The performance of an ab initio computational scheme for molecular crystals based on density functional theory (DFT) was investigated by computing several structural and energetic properties of hydrogen bonded infinite chains and of two-dimensional infinite periodic networks of formamide. The applied DFT potentials covered a wide range in quality, starting with a simple local exchange (X) without correlation (C), and then gradually introducing C and gradient corrections for both X and C. At the same time, five atomic basis sets of systematically increasing size, in the range of DZ to TZ(2df,2pd) were used to construct the Bloch-type crystal orbitals, to optimize the structures, and to extrapolate different physical quantities to the limit of a hypothetical infinite basis set. Infinite lattice sums were computed by the multipole expansion technique, and basis set superposition errors were (partly) eliminated by the counterpoise method.
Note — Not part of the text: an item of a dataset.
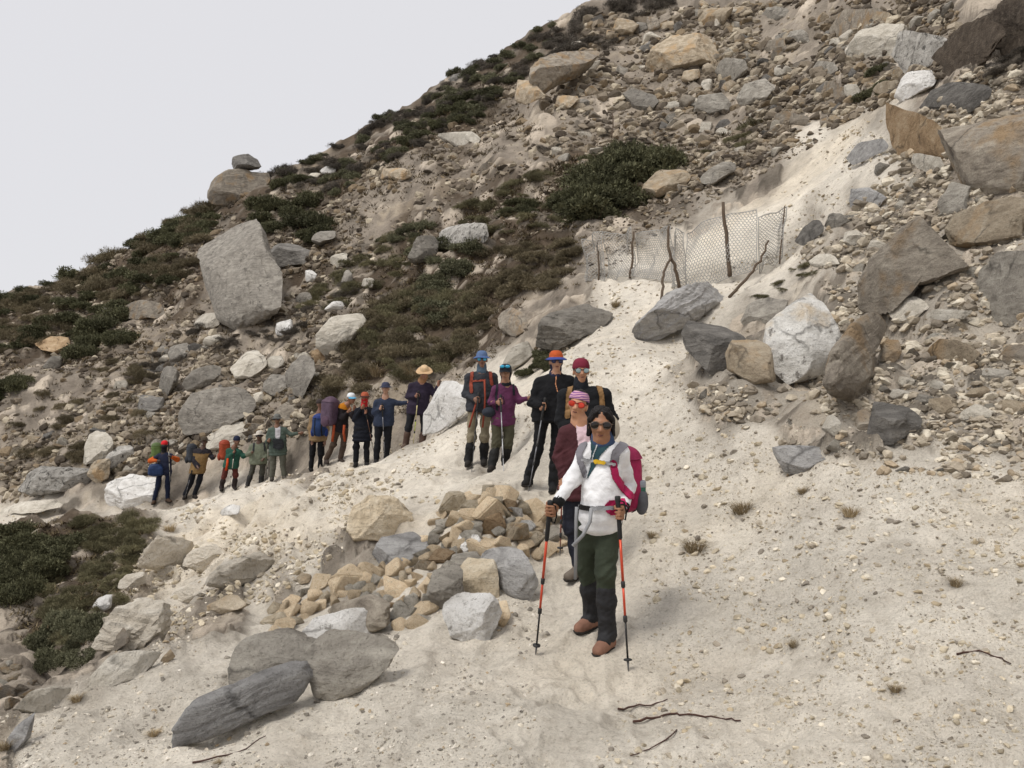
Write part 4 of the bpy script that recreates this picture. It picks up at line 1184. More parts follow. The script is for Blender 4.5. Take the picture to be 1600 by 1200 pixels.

To be able to assess the accuracy of the theoretical models, the formamide monomer and two different dimers were also investigated using the same methods. Detailed comparisons were made for all models also with recent results obtained by using different orders of many-body perturbation theory. Structural optimizations for the dimers and the infinite crystal demonstrated the importance of gradient terms both for exchange and correlation. For the most successful DFT functional, containing the Becke exchange and the Lee-Yang-Parr correlation term, the lengths of the hydrogen bonds, R(HB), were reduced by 0.16-0.19 Angstrom (depending on the basis set) as compared with dimers, due to cooperative interactions in the crystalline environment. The binding energies were increased typically by 60-70%. The theoretical model explained why the R(HB) values for open-chain dimers become shorter in the crystal than those obtained for the cyclic ones (as opposed to free dimers), correctly predicted changes of bong lengths in going from the monomer to the crystal, and provided N-H ... O bond distances and lattice constants reasonably close to experiments.